Матерь Лада. Божественное родословие славян. Языческий пантеон | страница 4



Все же научный уровень этих исследований (и отечественных, и западных) был невысок. В перечнях богов путались божества славянские и балтские, западно- и восточнославянские, отсутствовала критика источников, а анализ ограничивался отождествлением отеческих богов с античными. Множились ошибки и «басни». В славянский пантеон, например, попала финно-угорская «Золотая Баба» (Зорни-Най), а бог Симаргл обратился в богиню весны Зимцерлу или Зимстерлу («стирающую зиму»). На том же уровне работали и авторы начала XIX в. — Андрей Кайсаров и Сергей Глинка. Последний откровенно фантазировал: сочинил даже гимн Перуну и красочно описал обряды в храме Святовита. Он, правда, не выдавал своих фантазий за подлинные факты. «Период поэтической мифологии» — так назвал один из историков это время, когда грань между научной и художественной реконструкцией славянских мифов была очень зыбкой (почти как сегодня).

Наступившая эпоха романтизма принесла новые фантазии и подделки. Великий словацкий поэт Ян Колар, например, вымыслил богиню победы Славу. Крупнейший чешский славист Вацлав Ганка сфабриковал «Краледворскую рукопись» с песнями будто бы языческих времен и изуродовал приписками латинско-немецко-чешский словарь XIII в. «Матер верборум» (Мать слов)[3]. И все, разумеется, ради поднятия национального и общеславянского духа. Появлялись все новые «славянорунические» памятники: микоржинские камни, «краковская медаль» и др. В конечном счете все «славянские руны» оказались либо неславянскими, либо поддельными.

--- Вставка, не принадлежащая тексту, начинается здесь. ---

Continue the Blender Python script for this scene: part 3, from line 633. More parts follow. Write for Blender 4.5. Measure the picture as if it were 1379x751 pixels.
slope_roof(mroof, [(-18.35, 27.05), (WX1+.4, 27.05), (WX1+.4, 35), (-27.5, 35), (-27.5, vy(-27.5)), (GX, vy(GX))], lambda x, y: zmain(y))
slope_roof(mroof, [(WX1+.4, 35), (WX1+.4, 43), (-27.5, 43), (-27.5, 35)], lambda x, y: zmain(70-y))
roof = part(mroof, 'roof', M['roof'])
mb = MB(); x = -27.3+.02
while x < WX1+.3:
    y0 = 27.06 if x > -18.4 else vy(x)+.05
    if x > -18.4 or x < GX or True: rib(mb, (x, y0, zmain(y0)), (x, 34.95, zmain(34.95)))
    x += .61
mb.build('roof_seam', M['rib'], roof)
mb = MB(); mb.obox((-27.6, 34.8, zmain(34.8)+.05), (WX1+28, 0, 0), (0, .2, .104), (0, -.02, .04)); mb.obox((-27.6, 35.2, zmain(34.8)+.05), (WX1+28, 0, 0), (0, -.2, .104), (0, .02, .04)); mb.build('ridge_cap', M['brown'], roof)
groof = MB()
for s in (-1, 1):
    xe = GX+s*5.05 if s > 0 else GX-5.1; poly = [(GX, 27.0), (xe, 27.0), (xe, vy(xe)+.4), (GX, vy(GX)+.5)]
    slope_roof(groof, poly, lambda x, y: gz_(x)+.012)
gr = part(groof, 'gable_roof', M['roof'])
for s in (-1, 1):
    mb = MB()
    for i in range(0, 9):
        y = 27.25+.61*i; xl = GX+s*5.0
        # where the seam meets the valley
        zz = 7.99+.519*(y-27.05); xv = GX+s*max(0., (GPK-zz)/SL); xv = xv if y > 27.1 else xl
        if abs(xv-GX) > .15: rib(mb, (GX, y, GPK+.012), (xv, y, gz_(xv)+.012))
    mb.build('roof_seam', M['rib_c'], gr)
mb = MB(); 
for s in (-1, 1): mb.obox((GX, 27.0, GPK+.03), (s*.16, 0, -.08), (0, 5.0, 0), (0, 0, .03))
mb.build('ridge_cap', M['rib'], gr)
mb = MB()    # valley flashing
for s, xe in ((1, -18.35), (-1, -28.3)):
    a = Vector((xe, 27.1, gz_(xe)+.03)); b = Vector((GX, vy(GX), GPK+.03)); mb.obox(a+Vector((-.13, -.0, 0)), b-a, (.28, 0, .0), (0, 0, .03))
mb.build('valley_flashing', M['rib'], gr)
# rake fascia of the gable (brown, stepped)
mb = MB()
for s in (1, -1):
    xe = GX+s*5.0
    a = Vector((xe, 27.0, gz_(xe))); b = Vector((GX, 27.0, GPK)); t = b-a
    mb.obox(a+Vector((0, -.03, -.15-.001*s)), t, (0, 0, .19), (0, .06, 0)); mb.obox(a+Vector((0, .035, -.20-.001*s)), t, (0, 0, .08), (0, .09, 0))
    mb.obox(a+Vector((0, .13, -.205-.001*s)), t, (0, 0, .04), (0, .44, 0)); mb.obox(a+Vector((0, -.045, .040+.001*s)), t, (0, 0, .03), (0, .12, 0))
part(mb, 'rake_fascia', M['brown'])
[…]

Итог их поискам подвел В. Ягич в своей «Энциклопедии славянской филологии» (1912, вып. 3).

От чешских и польских братьев не отставал и обрусевший грузин А. И. Сулакадзев, изготовивший «Боянов гимн Словену», «Перуна и Велеса вещания» и, видимо, таинственные дощечки, найденные в 1919 г. А. Ф. Изенбеком. На основе их впоследствии возникла «Велесова книга» Ю. Миролюбова.

Все же славянские мифологи-романтики относились К источникам гораздо более серьезно и критически, чем авторы времен барокко и классицизма. Главное же — они Проложили новый путь в мир славянских богов. Он лежал через народные верования, обычаи, фольклор — все то, что носители пудреных париков обычно считали «грубыми выдумками невежественной черни». Отеческое язычество теперь не подгоняли под «(непревзойденную» античность, а рассматривали на общеиндоевропейском фоне.

Один за другим выходили фольклорно-этнографические сборники И. М. Снегирева «Русские простонародные праздники и суеверные обряды» (1837–1838), И. П. Сахарова «Сказания русского народа» (1836–1837), А. Терещенко «Быт русского народа» (1848), сборники обрядовых песен и духовных стихов (11. Бессонов), сказок (А. Н. Афанасьев), заклинаний (Л. Н. Майков). И восставали из небытия культы богов, порой не известных по письменным источникам — Ярилы, Весны, Костромы; знакомые по Ригведе мифологические образы — палица громовника, солнечный конь, солнце-колесо… Этнограф Древлянский (П. М. Шпилевский) застал в Белоруссии обряды в честь Ярилы и Лели, предания о Перуне и других богах. А северные великорусы сохранили память о Мокоши и Волосе. За образами христианских святых, былинных богатырей, героев сказок обнаруживались языческие боги.